:: TASK TO COMPLETE ::
Write out the full listing again, exactly as it stands.

:: INFORMATION SHOWN ::
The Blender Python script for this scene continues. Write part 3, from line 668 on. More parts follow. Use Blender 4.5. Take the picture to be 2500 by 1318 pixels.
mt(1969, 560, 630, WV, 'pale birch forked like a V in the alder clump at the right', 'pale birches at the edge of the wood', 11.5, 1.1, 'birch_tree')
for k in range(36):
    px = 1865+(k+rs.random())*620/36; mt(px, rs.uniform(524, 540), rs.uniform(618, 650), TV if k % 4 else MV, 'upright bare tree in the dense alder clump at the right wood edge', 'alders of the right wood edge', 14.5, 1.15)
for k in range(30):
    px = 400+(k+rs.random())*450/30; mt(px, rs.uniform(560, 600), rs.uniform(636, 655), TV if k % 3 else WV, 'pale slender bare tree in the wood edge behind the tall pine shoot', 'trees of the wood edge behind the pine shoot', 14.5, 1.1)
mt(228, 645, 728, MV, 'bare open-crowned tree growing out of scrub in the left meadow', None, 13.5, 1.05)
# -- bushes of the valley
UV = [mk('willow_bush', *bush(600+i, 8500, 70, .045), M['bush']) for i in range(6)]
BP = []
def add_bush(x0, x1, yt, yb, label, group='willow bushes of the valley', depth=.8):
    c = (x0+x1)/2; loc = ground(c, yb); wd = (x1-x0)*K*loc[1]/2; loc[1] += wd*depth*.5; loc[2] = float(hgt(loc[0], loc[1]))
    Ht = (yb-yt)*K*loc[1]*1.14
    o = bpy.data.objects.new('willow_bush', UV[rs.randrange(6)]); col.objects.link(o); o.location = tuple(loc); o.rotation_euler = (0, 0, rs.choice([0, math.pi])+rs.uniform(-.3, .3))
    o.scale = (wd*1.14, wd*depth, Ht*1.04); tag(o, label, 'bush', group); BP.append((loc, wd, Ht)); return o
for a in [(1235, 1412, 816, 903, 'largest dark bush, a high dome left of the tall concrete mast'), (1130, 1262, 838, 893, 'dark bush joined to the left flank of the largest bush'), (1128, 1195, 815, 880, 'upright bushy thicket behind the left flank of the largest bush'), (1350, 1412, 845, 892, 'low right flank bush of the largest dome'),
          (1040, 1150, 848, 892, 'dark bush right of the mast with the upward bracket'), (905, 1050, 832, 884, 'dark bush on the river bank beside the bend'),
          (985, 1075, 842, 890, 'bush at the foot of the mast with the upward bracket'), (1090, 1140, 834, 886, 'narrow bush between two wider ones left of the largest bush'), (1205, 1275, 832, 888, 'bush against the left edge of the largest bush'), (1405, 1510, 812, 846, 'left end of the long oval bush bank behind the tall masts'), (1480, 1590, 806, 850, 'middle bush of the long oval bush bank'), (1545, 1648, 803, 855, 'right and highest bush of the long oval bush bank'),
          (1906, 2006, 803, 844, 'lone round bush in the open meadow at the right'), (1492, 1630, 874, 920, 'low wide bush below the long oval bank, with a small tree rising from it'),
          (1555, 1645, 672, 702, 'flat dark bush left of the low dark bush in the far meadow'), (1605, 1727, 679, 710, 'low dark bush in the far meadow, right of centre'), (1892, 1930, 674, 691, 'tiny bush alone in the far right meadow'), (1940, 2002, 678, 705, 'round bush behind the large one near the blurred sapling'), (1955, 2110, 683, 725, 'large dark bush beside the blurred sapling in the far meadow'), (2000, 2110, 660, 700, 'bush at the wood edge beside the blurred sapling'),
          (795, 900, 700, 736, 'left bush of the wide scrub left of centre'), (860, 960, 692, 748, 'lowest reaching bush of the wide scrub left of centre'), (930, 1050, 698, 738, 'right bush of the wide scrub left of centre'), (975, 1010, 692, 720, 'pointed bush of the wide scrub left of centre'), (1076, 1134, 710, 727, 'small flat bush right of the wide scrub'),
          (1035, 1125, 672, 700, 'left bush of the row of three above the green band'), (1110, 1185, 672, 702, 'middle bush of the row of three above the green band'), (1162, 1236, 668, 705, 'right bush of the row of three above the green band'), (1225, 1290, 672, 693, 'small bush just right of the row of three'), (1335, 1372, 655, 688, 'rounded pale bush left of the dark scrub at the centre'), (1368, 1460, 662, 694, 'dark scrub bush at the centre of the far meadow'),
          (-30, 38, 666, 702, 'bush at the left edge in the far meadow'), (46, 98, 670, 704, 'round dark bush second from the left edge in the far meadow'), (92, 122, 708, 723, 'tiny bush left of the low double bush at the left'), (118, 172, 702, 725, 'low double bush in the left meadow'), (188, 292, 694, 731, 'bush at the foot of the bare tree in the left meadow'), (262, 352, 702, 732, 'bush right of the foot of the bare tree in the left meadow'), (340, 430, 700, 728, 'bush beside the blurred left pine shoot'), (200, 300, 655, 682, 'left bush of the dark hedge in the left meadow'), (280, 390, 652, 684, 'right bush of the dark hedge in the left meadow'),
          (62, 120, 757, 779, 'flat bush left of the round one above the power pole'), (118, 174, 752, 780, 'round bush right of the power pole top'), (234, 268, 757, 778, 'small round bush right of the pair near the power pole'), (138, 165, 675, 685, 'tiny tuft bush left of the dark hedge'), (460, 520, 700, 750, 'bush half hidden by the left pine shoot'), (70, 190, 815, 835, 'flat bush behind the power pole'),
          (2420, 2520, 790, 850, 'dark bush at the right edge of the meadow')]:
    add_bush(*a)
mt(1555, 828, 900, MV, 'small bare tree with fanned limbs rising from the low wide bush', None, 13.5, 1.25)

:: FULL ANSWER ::
The Blender Python script for this scene continues. Write part 3, from line 668 on. More parts follow. Use Blender 4.5. Take the picture to be 2500 by 1318 pixels.
mt(1969, 560, 630, WV, 'pale birch forked like a V in the alder clump at the right', 'pale birches at the edge of the wood', 11.5, 1.1, 'birch_tree')
for k in range(36):
    px = 1865+(k+rs.random())*620/36; mt(px, rs.uniform(524, 540), rs.uniform(618, 650), TV if k % 4 else MV, 'upright bare tree in the dense alder clump at the right wood edge', 'alders of the right wood edge', 14.5, 1.15)
for k in range(30):
    px = 400+(k+rs.random())*450/30; mt(px, rs.uniform(560, 600), rs.uniform(636, 655), TV if k % 3 else WV, 'pale slender bare tree in the wood edge behind the tall pine shoot', 'trees of the wood edge behind the pine shoot', 14.5, 1.1)
mt(228, 645, 728, MV, 'bare open-crowned tree growing out of scrub in the left meadow', None, 13.5, 1.05)
# -- bushes of the valley
UV = [mk('willow_bush', *bush(600+i, 8500, 70, .045), M['bush']) for i in range(6)]
BP = []
def add_bush(x0, x1, yt, yb, label, group='willow bushes of the valley', depth=.8):
    c = (x0+x1)/2; loc = ground(c, yb); wd = (x1-x0)*K*loc[1]/2; loc[1] += wd*depth*.5; loc[2] = float(hgt(loc[0], loc[1]))
    Ht = (yb-yt)*K*loc[1]*1.14
    o = bpy.data.objects.new('willow_bush', UV[rs.randrange(6)]); col.objects.link(o); o.location = tuple(loc); o.rotation_euler = (0, 0, rs.choice([0, math.pi])+rs.uniform(-.3, .3))
    o.scale = (wd*1.14, wd*depth, Ht*1.04); tag(o, label, 'bush', group); BP.append((loc, wd, Ht)); return o
for a in [(1235, 1412, 816, 903, 'largest dark bush, a high dome left of the tall concrete mast'), (1130, 1262, 838, 893, 'dark bush joined to the left flank of the largest bush'), (1128, 1195, 815, 880, 'upright bushy thicket behind the left flank of the largest bush'), (1350, 1412, 845, 892, 'low right flank bush of the largest dome'),
          (1040, 1150, 848, 892, 'dark bush right of the mast with the upward bracket'), (905, 1050, 832, 884, 'dark bush on the river bank beside the bend'),
          (985, 1075, 842, 890, 'bush at the foot of the mast with the upward bracket'), (1090, 1140, 834, 886, 'narrow bush between two wider ones left of the largest bush'), (1205, 1275, 832, 888, 'bush against the left edge of the largest bush'), (1405, 1510, 812, 846, 'left end of the long oval bush bank behind the tall masts'), (1480, 1590, 806, 850, 'middle bush of the long oval bush bank'), (1545, 1648, 803, 855, 'right and highest bush of the long oval bush bank'),
          (1906, 2006, 803, 844, 'lone round bush in the open meadow at the right'), (1492, 1630, 874, 920, 'low wide bush below the long oval bank, with a small tree rising from it'),
          (1555, 1645, 672, 702, 'flat dark bush left of the low dark bush in the far meadow'), (1605, 1727, 679, 710, 'low dark bush in the far meadow, right of centre'), (1892, 1930, 674, 691, 'tiny bush alone in the far right meadow'), (1940, 2002, 678, 705, 'round bush behind the large one near the blurred sapling'), (1955, 2110, 683, 725, 'large dark bush beside the blurred sapling in the far meadow'), (2000, 2110, 660, 700, 'bush at the wood edge beside the blurred sapling'),
          (795, 900, 700, 736, 'left bush of the wide scrub left of centre'), (860, 960, 692, 748, 'lowest reaching bush of the wide scrub left of centre'), (930, 1050, 698, 738, 'right bush of the wide scrub left of centre'), (975, 1010, 692, 720, 'pointed bush of the wide scrub left of centre'), (1076, 1134, 710, 727, 'small flat bush right of the wide scrub'),
          (1035, 1125, 672, 700, 'left bush of the row of three above the green band'), (1110, 1185, 672, 702, 'middle bush of the row of three above the green band'), (1162, 1236, 668, 705, 'right bush of the row of three above the green band'), (1225, 1290, 672, 693, 'small bush just right of the row of three'), (1335, 1372, 655, 688, 'rounded pale bush left of the dark scrub at the centre'), (1368, 1460, 662, 694, 'dark scrub bush at the centre of the far meadow'),
          (-30, 38, 666, 702, 'bush at the left edge in the far meadow'), (46, 98, 670, 704, 'round dark bush second from the left edge in the far meadow'), (92, 122, 708, 723, 'tiny bush left of the low double bush at the left'), (118, 172, 702, 725, 'low double bush in the left meadow'), (188, 292, 694, 731, 'bush at the foot of the bare tree in the left meadow'), (262, 352, 702, 732, 'bush right of the foot of the bare tree in the left meadow'), (340, 430, 700, 728, 'bush beside the blurred left pine shoot'), (200, 300, 655, 682, 'left bush of the dark hedge in the left meadow'), (280, 390, 652, 684, 'right bush of the dark hedge in the left meadow'),
          (62, 120, 757, 779, 'flat bush left of the round one above the power pole'), (118, 174, 752, 780, 'round bush right of the power pole top'), (234, 268, 757, 778, 'small round bush right of the pair near the power pole'), (138, 165, 675, 685, 'tiny tuft bush left of the dark hedge'), (460, 520, 700, 750, 'bush half hidden by the left pine shoot'), (70, 190, 815, 835, 'flat bush behind the power pole'),
          (2420, 2520, 790, 850, 'dark bush at the right edge of the meadow')]:
    add_bush(*a)
mt(1555, 828, 900, MV, 'small bare tree with fanned limbs rising from the low wide bush', None, 13.5, 1.25)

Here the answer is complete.